Business Report

Can Machine Learning Help Lift China’s Smog?

As China’s air quality sinks, IBM’s research group is using AI techniques to predict pollution levels for every square kilometer 10 days in advance.

From the street, through Beijing’s heavy smog, it can sometimes be hard to make out IBM’s Chinese headquarters: a towering office building with a distinctive undulating architectural flourish and a large company logo at the top.

But just a short distance away, on the northeast outskirts of the capital, IBM computer scientists are using artificial intelligence to develop what they think will be a way to manage China’s notorious and chronic pollution problem more successfully.

The team is using complex computer models and machine learning to calculate how pollution will spread across the city. The researchers can now produce pollution forecasts, with a resolution of a kilometer square, up to 10 days in advance.

These predictions can also tell the government how it might act to avoid the worst scenarios—for instance, by shutting certain factories, or by reducing the number of cars on the road.

When MIT Technology Review visited the offices of IBM Research–China last November, the air was particularly bad. Cold weather had increased demand for electricity, forcing nearby coal plants to boost output. This, combined with the usual traffic chaos, had produced some truly lung-scorching smog. Pollution is measured in terms of the amount of fine particulate matter per cubic meter. For a developed city, the World Health Organization recommends that this figure not exceed 25. During my visit, it reached almost 250. The modeling system, called Green Horizon, was being used to predict the spread of pollution; but it was not clear whether the government had decided to limit either factory output or the number of cars on the road. The need for heating seemed to be outweighing the ill effects.

A day of heavy pollution in Beijing, December 25, 2015.

The Beijing project, which uses data captured from pollution sensors around the city, involves complex modeling both of specific sources of pollution and of weather and air movement to predict how bad pollution will be in different neighborhoods. Previous readings are used to refine predictions using an approach known as machine learning.
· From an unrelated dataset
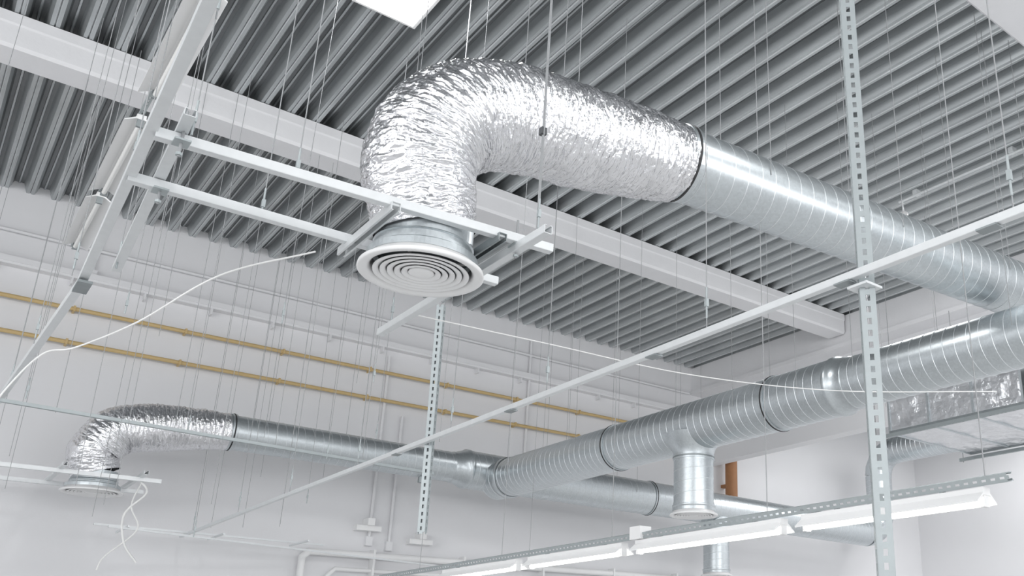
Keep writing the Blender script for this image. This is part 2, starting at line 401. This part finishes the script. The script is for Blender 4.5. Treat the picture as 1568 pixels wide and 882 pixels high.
for yy in (2.4,3.9,5.5,7.1,8.7): b.tube([V(4.0,yy,.86),V(4.0,yy,5.48)],.003,6,'wire')
b.make()
for (p,q) in ((2.40,3.60),(3.76,5.18),(5.34,6.62),(6.80,8.14)):
    b=B('fluorescent_batten_light'); fixture(b,4.0,p,q,.84+CH-.095)
    for yy in (p+.25,q-.25): b.box((3.985,yy-.01,.84+CH-.05),(4.015,yy+.01,.84+CH-.02),'rail_d')
    b.make()
b=B('light_mounting_rail'); b.channel(V(.70,4.9,3.70),V(.70,9.7,3.70),.03,.03,'rail_d',UP,True)
for yy in (5.2,6.9,8.5): b.tube([V(.70,yy,3.7),V(.70,yy,5.48)],.003,6,'wire')
b.make()
for (p,q) in ((5.0,6.32),(6.75,8.10),(8.25,9.45)):
    b=B('fluorescent_batten_light'); fixture(b,.70,p,q,3.60+CH,False,.10); b.make()
for (x,yy) in ((2.02,5.65),(-3.0,5.65),(2.02,-0.5),(-3.0,-0.5),(7.5,-0.5)):  # first panel is in view; the others are added out of frame for light
    b=B('ceiling_light_panel'); b.box((x,yy,HC-.05),(x+.58,yy+1.2,HC),'white'); b.box((x+.03,yy+.03,HC-.056),(x+.55,yy+1.17,HC-.049),'panel'); b.make()

# ---------------------------------------------------------------- wires
b=B('suspension_wires')
def w(x,y,z0,z1=5.48,r=.0028,x2=None,y2=None):
    b.tube([V(x,y,z0),V(x if x2 is None else x2,y if y2 is None else y2,z1)],r,5,'wire')
def hook(x,y,z):
    b.box((x-.008,y-.008,z+CH),(x+.008,y+.008,z+.04+CH),'rail_d'); b.tube([V(x,y,z-.06),V(x,y,z+.1)],.005,6,'rail_d')
for i,x in enumerate((2.35,3.9,5.2,6.5,8.0)):
    p=a0.lerp(a1,max(0,(x-3.28)/7.0)); r=.245 if x>3.3 else .31
    yy=p.y if x>3.3 else 3.98
    for q in (-1,1): w(x,yy+q*r,p.z-CH)
for yy in (11.2,9.5,8.2,6.6,5.0,3.4):
    for q in (-1,1): w(XD+q*.285,yy,2.5)
for x in (3.2,4.4,7.6,9.0,10.4):
    for q in (-1,1): w(x,12+q*.28,2.6)
for x,yy in ((.56,3.7),(.6,5.4),(2.05,3.5),(2.05,5.2),(1.0,3.8),(1.0,4.28)):
    w(x,yy,2.0); hook(x,yy,2.05)
w(2.06,3.53,1.95,5.48,.005); b.box((2.045,3.515,2.53+CH),(2.075,3.545,2.57+CH),'dark')
for yy in (1.4,3.0,4.4,5.6,7.2,8.8,10.4,12.2): w(2.7,yy,1.48); hook(2.7,yy,1.6)
for yy in (1.6,2.9,4.2,5.7,7.2,8.6): w(.44,yy,2.0); hook(.44,yy,2.1)
for x in (.8,1.7,2.6,3.5): w(x,8.8+x*.12,1.93)
for k in range(22):
    x=random.uniform(.4,6.2); yy=random.uniform(4.6,12.3); z=random.choice((1.5,1.9,2.0,2.3,1.2,2.8))
    w(x,yy,z,5.48,.0025,x+random.uniform(-.05,.05),yy+random.uniform(-.05,.05))
    if random.random()<.4: hook(x,yy,z)
for k in range(14):
    x=random.uniform(-.3,3.4); yy=random.uniform(8.5,12.6); z=random.uniform(1.2,2.6); w(x,yy,z,5.48,.0025)
for k in range(5):
    x=random.uniform(5.0,10.5); yy=random.uniform(3.2,8.5); w(x,yy,random.uniform(2.9,3.6),5.48,.0025)
b.make()

def cable(name,P,r,k='cable'):
    b=B(name); b.tube(catmull(P,10),r,8,k); return b.make()
cable('hanging_cable',[V(1.35,4.55,2.02),V(1.0,4.9,1.90),V(.75,5.4,1.72),V(.55,5.9,1.66),V(.42,6.0,1.62),V(.30,6.0,1.4),V(.17,6.0,1.05),V(.05,6.0,.92),V(-.1,6.0,1.0)],.005)
cable('hanging_cable',[V(2.05,4.9,1.95),V(2.9,4.75,1.92),V(4.0,4.6,1.9),V(5.2,4.3,1.95),V(6.3,3.6,2.0)],.004)
cable('hanging_cable',[V(1.95,11.6,1.9),V(2.02,11.5,1.75),V(1.85,11.5,1.5),V(1.9,11.5,1.2),V(2.05,11.5,1.0)],.012)
cable('hanging_cable',[V(1.98,11.6,1.9),V(1.9,11.5,1.6),V(2.0,11.5,1.35),V(1.75,11.5,1.05),V(1.7,11.5,.9)],.009)

# ---------------------------------------------------------------- lights
wd=bpy.data.worlds.new('World'); bpy.context.scene.world=wd; wd.use_nodes=True
bg=wd.node_tree.nodes['Background']; bg.inputs[0].default_value=(0.95,0.97,1,1); bg.inputs[1].default_value=0.88
def area(name,loc,rot,sx,sy,p,col=(1,1,1)):
    l=bpy.data.lights.new(name,'AREA'); l.shape='RECTANGLE'; l.size=sx; l.size_y=sy; l.energy=p; l.color=col
    o=bpy.data.objects.new(name,l); o.location=loc; o.rotation_euler=rot; bpy.context.scene.collection.objects.link(o)
r=math.radians
area('fill_light_south',(4,-6.5,4.5),(r(87),0,0),14,2.4,520)  # added fill behind the camera, no window there; gives ducts a highlight stripe
area('fill_light_west',(-6.5,2,4.5),(r(87),0,r(-90)),12,2.4,350)  # added fill from the open west side, no window modelled
for i,(x,yy) in enumerate(((2.3,6.2),(-2,2),(5,0.5),(9,6.5))):
    area('ceiling_light_%d'%i,(x,yy,HC-.12),(0,0,0),.6,1.2,60)  # added downlight; only the first sits at a visible panel
for i,(x,yy) in enumerate(((15.0,8),(15.0,2))):
    area('annex_fill_%d'%i,(x,yy,HC-.3),(0,0,0),4,4,290)  # unseen fill added to brighten the end wall, no fixture there

# ---------------------------------------------------------------- camera
cam=bpy.data.cameras.new('camera'); co=bpy.data.objects.new('camera',cam); bpy.context.scene.collection.objects.link(co)
co.location=(0,0,CH); co.rotation_euler=(r(90+19.09),0,r(-41.1))
cam.sensor_width=36; cam.lens=31.91; cam.shift_x=-.1773; cam.shift_y=.0574; cam.clip_start=.05
bpy.context.scene.camera=co
vs=bpy.context.scene.view_settings; vs.view_transform='Standard'; vs.look='None'; vs.exposure=0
This makes it possible to create new predictions from these combined factors, says Xiaowei Shen, director of IBM Research–China.

“Everyone’s talking about big data, but we all know the traditional IT technologies we have developed will not be sufficient to handle all the big data,” Xiaowei says.

IBM runs complex simulations of the economic impact of shutting down factories due to pollution levels, says Jin Dong, a distinguished engineer at IBM Research–China and leader of the project. Various government bodies make those decisions.

The Chinese government may need to make some hard decisions concerning energy production in order to mitigate both the short-term health consequences and the long-term climate effects of air pollution. Sarah Williams, an assistant professor in MIT’s Department of Urban Studies and Planning and director of the Civic Data Design Lab, who studied Beijing’s pollution problem during the 2008 Olympics, says that IBM’s effort could be very valuable if it helps show the Chinese government how limited an impact on particulate matter short-term fixes like taking factories offline can have—and how necessary more extensive environmental regulation may be.

“Unless the government uses that data and data visualization to enact changes, it will have little net benefit,” Williams says.

IBM’s modeling system is being used in two other Chinese cities with major pollution problems: Baoding and Zhangjiakou. Meanwhile, related technology created at IBM is being used to study the relationship between traffic and pollution in Delhi, India, and the effectiveness of air pollution control measures in Johannesburg, South Africa.